As últimas declarações de Kiliçdaroglu surgem depois de o seu partido, o CHP, ter apresentado queixas sobre suspeitas de irregularidades em milhares de urnas, embora representantes do CHP tenham admitido que é improvável que as objecções alterem o resultado geral da votação presidencial.

O Partido da Justiça e Desenvolvimento (AKP), de Erdogan, e os seus aliados nacionalistas conquistaram uma confortável maioria parlamentar nas eleições de domingo, enquanto o Presidente e candidato à reeleição ficou um pouco abaixo do limite de 50% necessário para vencer logo na primeira volta a eleição presidencial.

Kiliçdaroglu, presidente do Partido Republicano do Povo (CHP), obteve 44,9% dos votos, no que foi visto como o maior desafio eleitoral aos 20 anos de governo de Erdogan.

Um terceiro candidato, o nacionalista Sinan Ogan, obteve 5,17% e tanto Erdogan quanto Kiliçdaroglu devem procurar o seu apoio nas negociações desta semana.

“Não abandonaremos a nossa pátria a essa mentalidade que permitiu que dez milhões de migrantes irregulares viessem para o nosso país”, disse Kiliçdaroglu num vídeo publicado no Twitter, alertando que o número de migrantes pode chegar a 30 milhões.

“Aqueles que amam a sua pátria venham às urnas”, exortou Kiliçdaroglu aos eleitores turcos.

O candidato não forneceu qualquer prova que consubstanciasse a sua alegação sobre o número de migrantes. A Turquia abriga a maior população de refugiados do mundo, cerca de quatro milhões, segundo dados oficiais.

As autoridades turcas interceptaram este ano quase 50.600 migrantes irregulares até 11 de Maio, depois de terem detido cerca de 285.000 em 2022, segundo dados do Ministério do Interior.

O vídeo de sabor nacionalista de Kiliçdaroglu sugere que a sua campanha está a afastar-se da posição mais moderada da primeira volta. Também pode ser visto como uma tentativa de atrair os apoiantes de Ogan, que fez campanha pelo envio de migrantes para os seus países de origem, incluindo cerca de 3,6 milhões de sírios deslocados pela guerra.

Erdogan diz que só ele pode garantir a estabilidade na Turquia, um país-membro da NATO, que enfrenta uma crise económica, inflação crescente e o impacto dos devastadores terramotos de Fevereiro.

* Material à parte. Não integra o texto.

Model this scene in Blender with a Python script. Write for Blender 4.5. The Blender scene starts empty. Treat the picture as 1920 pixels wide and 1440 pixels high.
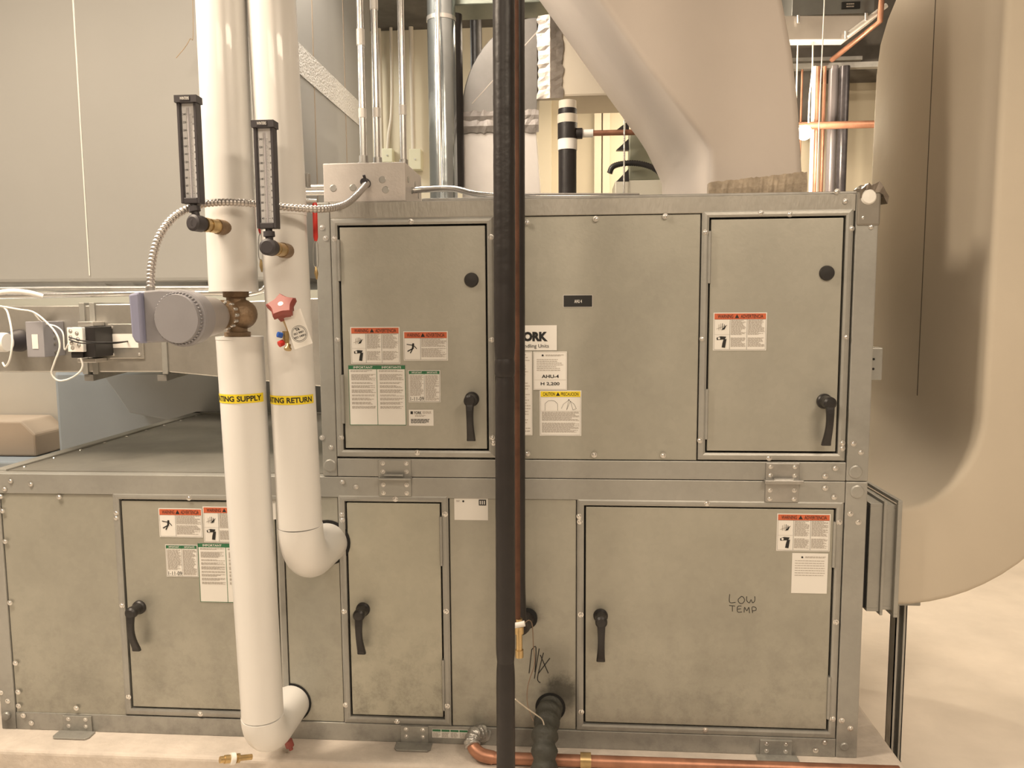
import bpy, math, random
from mathutils import Vector, Matrix

# ------------------------------------------------------------------ camera
scene = bpy.context.scene
col = scene.collection
random.seed(4)
FPX = 1443.0
PITCH, YAW, ROLL = math.radians(5.735), math.radians(4.127), math.radians(-0.379)
CAM = Vector((0.0, -2.15, 1.39))
fwd = Vector((-math.sin(YAW) * math.cos(PITCH), math.cos(YAW) * math.cos(PITCH), -math.sin(PITCH)))
r0 = Vector((math.cos(YAW), math.sin(YAW), 0))
u0 = r0.cross(fwd)
RGT = math.cos(ROLL) * r0 + math.sin(ROLL) * u0
UPV = -math.sin(ROLL) * r0 + math.cos(ROLL) * u0
cam = bpy.data.objects.new('camera', bpy.data.cameras.new('camera'))
col.objects.link(cam)
m = Matrix((RGT, UPV, -fwd)).transposed().to_4x4()
m.translation = CAM
cam.matrix_world = m
cam.data.sensor_width = 36
cam.data.lens = FPX / 1920 * 36
cam.data.clip_start = 0.05
scene.camera = cam

# ------------------------------------------------------------------ light
world = bpy.data.worlds.new('world')
scene.world = world
world.use_nodes = True
world.node_tree.nodes['Background'].inputs[0].default_value = (1.0, 0.86, 0.70, 1)
world.node_tree.nodes['Background'].inputs[1].default_value = 0.17
WARM = (1.0, 0.82, 0.62)


def area(name, loc, target, sx, sy, power, color=WARM):
    l = bpy.data.lights.new(name, 'AREA')
    l.shape = 'RECTANGLE'; l.size = sx; l.size_y = sy; l.energy = power; l.color = color
    o = bpy.data.objects.new(name, l); col.objects.link(o)
    o.location = loc
    o.rotation_euler = (Vector(target) - Vector(loc)).to_track_quat('-Z', 'Y').to_euler()
    return o


area('fluorescent_left', (-1.85, -0.80, 2.95), (-1.70, -0.75, 0.0), 0.25, 1.3, 112)
area('fluorescent_front', (1.3, -2.1, 2.95), (1.2, -2.0, 0.0), 1.2, 0.3, 70)
area('fluorescent_rear', (-0.4, -3.3, 2.95), (-0.4, -2.6, 0.0), 1.4, 0.5, 44)
area('fluorescent_aisle', (2.6, 0.6, 2.95), (2.4, 0.5, 0.0), 0.3, 1.2, 55)
area('fluorescent_over_cabinet', (-0.72, 0.42, 2.95), (-0.3, 0.6, 1.6), 0.9, 0.2, 30, (1.0, 0.88, 0.74))
area('added_far_left_fill', (-3.2, 0.9, 2.95), (-1.9, 1.3, 0.5), 0.3, 1.3, 75, (0.92, 0.92, 0.88))  # unseen fill light, added to brighten the low ducts at left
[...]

Segundo alguns analistas, a insistência de Erdogan de que a oposição é apoiada por militantes curdos - usando vídeos fabricados e sem qualquer prova –​ ressoou na sua base eleitoral, superando as preocupações com o estado da economia.

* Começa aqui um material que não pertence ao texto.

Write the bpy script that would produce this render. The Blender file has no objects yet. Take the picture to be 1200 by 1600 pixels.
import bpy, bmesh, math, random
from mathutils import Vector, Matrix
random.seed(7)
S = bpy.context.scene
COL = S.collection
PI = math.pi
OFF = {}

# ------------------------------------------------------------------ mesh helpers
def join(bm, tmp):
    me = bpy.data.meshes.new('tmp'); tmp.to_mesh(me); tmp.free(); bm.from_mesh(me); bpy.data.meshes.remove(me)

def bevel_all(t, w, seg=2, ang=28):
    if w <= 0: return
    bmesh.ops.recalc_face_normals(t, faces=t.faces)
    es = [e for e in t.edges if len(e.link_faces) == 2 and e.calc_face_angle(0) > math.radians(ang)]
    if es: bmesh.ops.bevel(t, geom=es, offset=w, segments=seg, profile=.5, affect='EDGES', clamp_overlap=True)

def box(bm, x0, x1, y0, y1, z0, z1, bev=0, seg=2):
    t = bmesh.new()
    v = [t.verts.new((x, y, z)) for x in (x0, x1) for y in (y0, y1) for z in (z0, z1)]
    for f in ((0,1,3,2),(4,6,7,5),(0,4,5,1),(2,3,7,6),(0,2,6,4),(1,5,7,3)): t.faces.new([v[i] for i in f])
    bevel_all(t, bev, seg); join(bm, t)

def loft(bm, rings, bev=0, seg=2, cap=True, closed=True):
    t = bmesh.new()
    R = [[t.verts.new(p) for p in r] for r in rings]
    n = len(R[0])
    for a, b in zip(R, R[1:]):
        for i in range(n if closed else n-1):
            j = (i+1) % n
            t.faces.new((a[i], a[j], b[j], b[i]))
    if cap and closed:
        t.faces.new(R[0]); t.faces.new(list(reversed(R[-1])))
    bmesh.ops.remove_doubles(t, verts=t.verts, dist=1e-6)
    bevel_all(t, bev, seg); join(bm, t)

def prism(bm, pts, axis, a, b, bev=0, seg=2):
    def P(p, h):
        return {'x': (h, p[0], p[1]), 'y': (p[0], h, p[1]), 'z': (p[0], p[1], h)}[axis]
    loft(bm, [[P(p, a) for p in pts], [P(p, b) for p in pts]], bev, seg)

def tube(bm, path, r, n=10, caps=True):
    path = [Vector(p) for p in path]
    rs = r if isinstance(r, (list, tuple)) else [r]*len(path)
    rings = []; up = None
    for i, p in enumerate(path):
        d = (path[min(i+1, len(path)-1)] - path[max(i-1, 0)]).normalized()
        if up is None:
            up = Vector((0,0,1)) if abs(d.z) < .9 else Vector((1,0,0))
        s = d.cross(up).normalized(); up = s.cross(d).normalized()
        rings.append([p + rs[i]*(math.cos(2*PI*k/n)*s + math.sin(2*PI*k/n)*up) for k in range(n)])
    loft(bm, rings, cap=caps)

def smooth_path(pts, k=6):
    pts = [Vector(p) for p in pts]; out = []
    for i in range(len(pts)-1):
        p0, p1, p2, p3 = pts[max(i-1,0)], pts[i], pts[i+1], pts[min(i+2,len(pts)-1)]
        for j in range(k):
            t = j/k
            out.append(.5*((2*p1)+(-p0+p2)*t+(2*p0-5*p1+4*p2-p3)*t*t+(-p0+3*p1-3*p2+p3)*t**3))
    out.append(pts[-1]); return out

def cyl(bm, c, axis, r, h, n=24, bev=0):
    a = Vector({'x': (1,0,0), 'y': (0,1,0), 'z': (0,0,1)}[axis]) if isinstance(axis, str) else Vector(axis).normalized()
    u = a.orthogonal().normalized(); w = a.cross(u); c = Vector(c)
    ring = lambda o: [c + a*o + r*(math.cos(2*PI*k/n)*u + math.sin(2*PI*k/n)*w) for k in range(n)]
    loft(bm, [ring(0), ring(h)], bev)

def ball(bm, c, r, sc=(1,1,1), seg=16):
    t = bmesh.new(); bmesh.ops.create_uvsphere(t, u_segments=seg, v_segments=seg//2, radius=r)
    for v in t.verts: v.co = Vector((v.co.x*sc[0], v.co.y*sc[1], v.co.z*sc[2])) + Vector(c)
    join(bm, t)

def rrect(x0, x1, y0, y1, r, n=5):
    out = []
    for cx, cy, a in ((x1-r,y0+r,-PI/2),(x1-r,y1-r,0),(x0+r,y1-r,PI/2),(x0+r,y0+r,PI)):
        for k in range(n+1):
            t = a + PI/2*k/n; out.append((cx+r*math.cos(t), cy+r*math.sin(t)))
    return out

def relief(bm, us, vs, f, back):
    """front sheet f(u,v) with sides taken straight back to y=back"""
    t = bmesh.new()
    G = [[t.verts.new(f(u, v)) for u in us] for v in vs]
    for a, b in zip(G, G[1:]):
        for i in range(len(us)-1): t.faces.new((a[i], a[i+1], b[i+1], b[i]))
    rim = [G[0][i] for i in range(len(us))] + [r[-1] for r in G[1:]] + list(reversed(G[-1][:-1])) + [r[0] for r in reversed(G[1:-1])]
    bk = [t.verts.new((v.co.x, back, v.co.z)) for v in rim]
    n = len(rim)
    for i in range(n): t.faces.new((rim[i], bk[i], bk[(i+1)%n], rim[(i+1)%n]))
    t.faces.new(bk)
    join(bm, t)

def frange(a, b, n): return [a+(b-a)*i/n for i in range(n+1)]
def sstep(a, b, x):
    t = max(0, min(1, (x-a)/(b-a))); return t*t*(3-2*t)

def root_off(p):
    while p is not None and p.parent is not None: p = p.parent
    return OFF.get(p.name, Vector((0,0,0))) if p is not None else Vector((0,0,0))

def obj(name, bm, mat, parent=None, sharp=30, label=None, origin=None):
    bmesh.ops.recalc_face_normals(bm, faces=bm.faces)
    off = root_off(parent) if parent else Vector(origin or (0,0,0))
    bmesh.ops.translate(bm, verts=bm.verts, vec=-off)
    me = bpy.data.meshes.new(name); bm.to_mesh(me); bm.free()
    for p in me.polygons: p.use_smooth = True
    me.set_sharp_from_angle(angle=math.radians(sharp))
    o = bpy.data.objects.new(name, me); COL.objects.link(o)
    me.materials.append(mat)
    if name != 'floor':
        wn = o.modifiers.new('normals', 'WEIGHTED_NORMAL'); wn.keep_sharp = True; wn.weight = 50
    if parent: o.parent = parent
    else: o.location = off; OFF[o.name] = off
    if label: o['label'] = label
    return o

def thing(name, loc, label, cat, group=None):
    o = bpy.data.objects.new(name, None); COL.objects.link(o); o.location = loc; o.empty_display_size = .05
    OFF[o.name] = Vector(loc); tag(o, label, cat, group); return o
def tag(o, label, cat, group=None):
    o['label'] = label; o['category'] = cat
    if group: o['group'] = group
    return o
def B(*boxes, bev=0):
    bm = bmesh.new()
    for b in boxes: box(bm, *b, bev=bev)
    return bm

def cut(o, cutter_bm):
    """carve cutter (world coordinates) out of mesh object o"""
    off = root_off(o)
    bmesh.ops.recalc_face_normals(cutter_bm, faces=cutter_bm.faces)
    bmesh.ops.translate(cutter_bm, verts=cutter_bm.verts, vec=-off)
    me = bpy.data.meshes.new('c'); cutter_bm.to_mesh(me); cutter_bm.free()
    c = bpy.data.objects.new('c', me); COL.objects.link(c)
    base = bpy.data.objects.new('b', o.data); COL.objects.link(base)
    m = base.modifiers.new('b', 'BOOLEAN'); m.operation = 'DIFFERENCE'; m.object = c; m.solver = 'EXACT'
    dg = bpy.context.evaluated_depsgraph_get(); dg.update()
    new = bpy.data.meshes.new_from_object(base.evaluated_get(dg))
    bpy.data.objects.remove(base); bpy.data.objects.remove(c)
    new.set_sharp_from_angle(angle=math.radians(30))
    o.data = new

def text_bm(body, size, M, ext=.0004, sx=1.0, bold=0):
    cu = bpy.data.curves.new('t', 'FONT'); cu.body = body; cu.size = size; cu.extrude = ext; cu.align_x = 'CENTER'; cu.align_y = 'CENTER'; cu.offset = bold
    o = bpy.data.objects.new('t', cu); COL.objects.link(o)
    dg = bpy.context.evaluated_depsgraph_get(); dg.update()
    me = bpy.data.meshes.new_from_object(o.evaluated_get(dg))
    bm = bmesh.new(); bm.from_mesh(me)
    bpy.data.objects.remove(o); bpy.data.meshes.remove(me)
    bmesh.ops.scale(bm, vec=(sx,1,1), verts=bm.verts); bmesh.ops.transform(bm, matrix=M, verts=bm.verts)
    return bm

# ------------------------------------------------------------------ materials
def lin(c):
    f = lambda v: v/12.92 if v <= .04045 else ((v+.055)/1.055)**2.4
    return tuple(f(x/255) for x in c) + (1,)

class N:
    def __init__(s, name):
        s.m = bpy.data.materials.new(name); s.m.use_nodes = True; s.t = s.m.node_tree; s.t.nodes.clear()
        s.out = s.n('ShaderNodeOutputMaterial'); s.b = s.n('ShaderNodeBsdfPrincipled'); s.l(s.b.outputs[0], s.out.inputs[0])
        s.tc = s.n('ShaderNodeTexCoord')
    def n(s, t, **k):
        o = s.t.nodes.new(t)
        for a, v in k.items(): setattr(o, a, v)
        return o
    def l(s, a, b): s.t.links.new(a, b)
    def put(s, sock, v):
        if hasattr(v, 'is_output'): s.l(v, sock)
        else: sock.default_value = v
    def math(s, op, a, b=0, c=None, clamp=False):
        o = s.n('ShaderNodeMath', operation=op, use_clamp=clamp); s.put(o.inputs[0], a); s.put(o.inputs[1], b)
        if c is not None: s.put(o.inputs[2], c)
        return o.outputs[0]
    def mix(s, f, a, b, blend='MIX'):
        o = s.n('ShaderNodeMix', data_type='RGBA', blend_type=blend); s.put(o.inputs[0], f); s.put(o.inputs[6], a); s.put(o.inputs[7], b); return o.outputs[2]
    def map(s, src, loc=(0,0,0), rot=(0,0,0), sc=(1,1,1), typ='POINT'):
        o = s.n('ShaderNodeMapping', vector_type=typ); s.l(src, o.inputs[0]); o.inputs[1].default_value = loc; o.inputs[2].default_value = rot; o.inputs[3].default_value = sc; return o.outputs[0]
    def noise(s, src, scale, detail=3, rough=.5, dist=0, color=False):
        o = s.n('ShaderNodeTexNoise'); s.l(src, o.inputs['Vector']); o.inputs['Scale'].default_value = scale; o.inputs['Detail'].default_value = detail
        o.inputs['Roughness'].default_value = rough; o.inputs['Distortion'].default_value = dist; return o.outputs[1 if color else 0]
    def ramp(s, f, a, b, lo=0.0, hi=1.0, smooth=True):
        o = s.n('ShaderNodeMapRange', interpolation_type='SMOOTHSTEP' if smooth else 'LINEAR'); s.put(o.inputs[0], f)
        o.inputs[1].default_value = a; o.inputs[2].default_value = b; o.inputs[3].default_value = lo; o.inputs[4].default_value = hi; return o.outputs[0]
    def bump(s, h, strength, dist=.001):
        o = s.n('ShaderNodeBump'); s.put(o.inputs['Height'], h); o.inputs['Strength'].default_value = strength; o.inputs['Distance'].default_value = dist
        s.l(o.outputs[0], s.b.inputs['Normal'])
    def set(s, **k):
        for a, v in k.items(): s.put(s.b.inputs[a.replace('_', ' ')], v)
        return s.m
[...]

O Presidente turco aludia ao Partido da Esquerda Verde (YSP), pró-curdo, ​que apoia Kiliçdaroglu, mas não faz parte da aliança de seis partidos da oposição.

O YSP, que é o terceiro maior partido no novo Parlamento depois do AKP de Erdogan e do CHP de Kiliçdaroglu, negou quaisquer laços com os militantes curdos.

Mehmet Ali Kulat, presidente da empresa de sondagens MAK, disse que, para muitos eleitores, a oposição não parecia suficientemente dura com o terrorismo.

“O Governo fez os eleitores responderem a esta pergunta: 'OK, perderam parte da vossa riqueza e dos vossos recursos, mas querem também perder o vosso Estado?'”, disse Kulat.

No vídeo desta quarta-feira, Kiliçdaroglu acusou também Erdogan de cooperar com a organização que Ancara acusa de orquestrar uma tentativa de golpe em 2016. A rede liderada pelo imã Fethullah Gülen, actualmente no exílio, é classificada na Turquia como uma organização terrorista.

O especialista em sondagens da Metropoll, Ozer Sencar, referiu que a aliança de oposição criou uma imagem fracturada devido às disputas internas. “Prejudicaram a sua reputação”, afirmou.

Já Kulat, do MAK, disse que os eleitores nas 11 províncias atingidas pelos terramotos também apoiaram na sua maioria Erdogan porque acreditavam que ele estava em melhor posição para reconstruir as cidades devastadas.